Corfe talked about preferring roles of a romantic nature, nothing dark and dramatic that seems to be the only type of role a lower register is suited for these days in musical theatre.
“I don’t wanna to be the old man in a show,” Corfe said.
So that’s when Corfe decided to explore classical musical theatre productions like No, No Nanette.
“Then I am allowed to have a low voice in a show without being the old guy,” Corfe said.
During the next school semester Corfe had participated in a local drag show and had sung as an Elvis tribute artist.
That next year Corfe graduated from university and had gone down to Vancouver.
“That's when I went to Elvis Festival — it was a family trip for me with my mom and sister,” Corfe said.
When Corfe attended Elvis Festival in 2023 they dressed up for it.
“I met a lot of the Elvis tribute artists and because I was dressed up for it people started asking me when I was going to compete and I said ‘I guess next year’,” Corfe smiled, recalling how friendly everyone was at the competition.
And that’s when things started ramping up.
Corfe took on the role of Elvis in Kat Fullerton’s Legends Live shows where Kat is Almost Marilyn, Audrey Layne is Basically Britney, Julie MacQueen is Likely Gaga, Lily Duff is Authentically Adele and Corfe is Pelvis.
“All that kind of helped gear up for competing at Elvis Festival in Penticton,” Corfe said.
The festival is set up for each competitor to sing two songs on Friday and Saturday, they explained. Then they can participate in the morning Gospel Show and sing two songs that are not part of the competition and then if the competitor scores high enough on Friday and Saturday they are in the Sunday night finale.
“So I had scored high enough to make it to the finale,” Corfe said.
They drew straws to determine the order of the competitors' performances.
“And I feel like it was divine providence that saw me draw the straw to perform last in the non-pros category,” Corfe said.
“So I got to close out the show.”
Corfe never had a clue where they might place during the competition so their approach when it came to song choice might’ve been different than a seasoned competitor.

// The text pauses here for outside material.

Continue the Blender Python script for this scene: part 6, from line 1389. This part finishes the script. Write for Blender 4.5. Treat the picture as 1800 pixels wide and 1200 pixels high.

“So I decided to sing all the songs I thought were cool and fun so I honed in on the super classic '50s Elvis songs that I really loved,” Corfe explained.
“They kind of come out as weirdo songs to do for Elvis Festival so I did Chuck Berry’s Maybellene because Elvis sang it during this one concert because you can essentially sing any song Elvis has sung and sometimes you don’t even know or realize he’s sung it.”
Worldwide there are 20 Elvis Presley Enterprises sanctioned events where Elvis tribute artists can qualify to compete in the Ultimate Elvis Tribute Artist Contest to be crowned the king in Memphis in August.
Corfe pulled out all the stops during last year’s Penticton competition.
“At that point I was the first person crawling on stage and people went extra crazy for it,” Corfe said.
“And I made it to the finale with under a year of experience.”
Corfe sang Milk Cow Blues Boogie, a little-known song Elvis.
“It’s such a fun song that’s very hokey, old school, and Elvis started it off really slow and then he says ‘no, that don’t move me’ and then he did a sped up version and it’s probably one of his highest songs and it was tricky to find the right backing track and then I did Trouble, which I was a lot more comfortable with,” Corfe recalled.
“It was really awesome doing those songs and I was pretty happy with my performance and even when I stumbled a little bit everybody was there to support me and that was in front of an audience of about 3,000 people.”
Corfe came second in the Penticton Elvis Festival last year and will return to compete this year from June 27 to 29.
Corfe does the research on their fellow competitors and knows there will be some tough competition for them this year. Once they win a non-pro contest they are then considered a pro and can’t compete as a non-pro again so Corfe takes a philosophical approach heading into the competition.
“I will place where I am meant to place,’ Corfe said.